Introducing the Nexus Layer 1
The centerpiece of the keynote was an explanation of the Nexus Layer 1, a minimalist blockchain architecture built for proof scalability. It’s designed to separate execution, consensus, and storage — mirroring traditional computer architecture but applied to an eventually decentralized world computer.
“At the center is a single proof — a proof that concentrates the execution and truthfulness of the whole blockchain.”
In the Nexus view of the world, this architecture unlocks a universal operating system where every user becomes a contributor of compute. The Nexus OS makes this seamless: one-click, mobile-friendly, and designed to blur the lines between users and nodes.
“We’re getting close to a future where we don’t need a supercomputer to prove one block per second. A single MacBook Pro might do.”

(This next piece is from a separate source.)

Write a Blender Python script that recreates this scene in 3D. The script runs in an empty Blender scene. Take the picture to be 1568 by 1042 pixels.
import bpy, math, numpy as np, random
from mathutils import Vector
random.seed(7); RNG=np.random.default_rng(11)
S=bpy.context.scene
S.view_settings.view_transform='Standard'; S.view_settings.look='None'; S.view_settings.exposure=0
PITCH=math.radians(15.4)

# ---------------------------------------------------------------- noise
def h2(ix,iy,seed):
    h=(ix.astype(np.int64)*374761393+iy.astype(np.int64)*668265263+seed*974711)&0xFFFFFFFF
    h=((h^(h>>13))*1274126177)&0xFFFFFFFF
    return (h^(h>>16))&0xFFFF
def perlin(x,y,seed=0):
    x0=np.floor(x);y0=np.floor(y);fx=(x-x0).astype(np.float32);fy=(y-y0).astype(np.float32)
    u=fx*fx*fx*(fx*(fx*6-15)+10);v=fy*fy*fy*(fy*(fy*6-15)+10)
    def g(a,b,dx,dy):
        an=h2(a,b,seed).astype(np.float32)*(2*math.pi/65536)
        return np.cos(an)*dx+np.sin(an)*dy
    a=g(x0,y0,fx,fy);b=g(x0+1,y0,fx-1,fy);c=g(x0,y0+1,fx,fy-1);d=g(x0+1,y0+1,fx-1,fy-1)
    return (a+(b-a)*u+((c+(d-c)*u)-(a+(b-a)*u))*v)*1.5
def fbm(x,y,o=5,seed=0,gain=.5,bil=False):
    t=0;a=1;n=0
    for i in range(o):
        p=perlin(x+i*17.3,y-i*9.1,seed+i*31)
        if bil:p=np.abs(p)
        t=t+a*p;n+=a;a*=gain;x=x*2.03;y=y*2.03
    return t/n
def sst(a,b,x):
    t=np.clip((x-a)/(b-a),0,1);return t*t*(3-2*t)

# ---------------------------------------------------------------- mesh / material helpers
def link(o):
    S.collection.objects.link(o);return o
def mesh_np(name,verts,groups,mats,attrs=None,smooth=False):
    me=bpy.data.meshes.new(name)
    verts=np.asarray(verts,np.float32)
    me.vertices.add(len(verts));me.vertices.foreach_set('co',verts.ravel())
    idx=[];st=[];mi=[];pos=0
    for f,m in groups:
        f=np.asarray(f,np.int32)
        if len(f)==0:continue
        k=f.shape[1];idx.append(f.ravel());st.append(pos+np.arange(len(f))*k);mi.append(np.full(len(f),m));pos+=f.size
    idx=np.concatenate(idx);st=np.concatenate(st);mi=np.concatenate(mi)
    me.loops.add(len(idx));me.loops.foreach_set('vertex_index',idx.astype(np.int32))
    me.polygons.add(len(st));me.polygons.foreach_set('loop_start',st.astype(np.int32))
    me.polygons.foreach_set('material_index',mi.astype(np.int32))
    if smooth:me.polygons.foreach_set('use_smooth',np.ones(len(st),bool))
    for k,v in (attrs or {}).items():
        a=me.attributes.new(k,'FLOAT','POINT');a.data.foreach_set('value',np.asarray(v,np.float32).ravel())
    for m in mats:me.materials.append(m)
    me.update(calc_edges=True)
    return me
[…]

This progress signals a near future where proof performance scales with participation — every laptop, every phone, an active node in the global verifiable computer.
Verifiability meets AI
The second half of the talk turned toward the intersection of AI and proof outlining a research frontier where verifiable inference — proving that an AI model was trained and run correctly — is not just desirable but critical.
“How do we prove inference was done correctly? That we’re interacting with the right model? That the training data was valid?”
Here too, the zkVM architecture offers a path forward. Nexus is extending its instruction set, enabling developers to verify AI workloads with familiar tools. The talk closed with a proposal that the convergence of AI and verifiability isn’t just a feature — it’s a singularity.
“AI enhances intelligence. Verifiability enhances trust, financial power, and access. These forces are compounding.”
This is the proof singularity: a point at which intelligence and trust scale exponentially and reshape how we compute, build, and collaborate.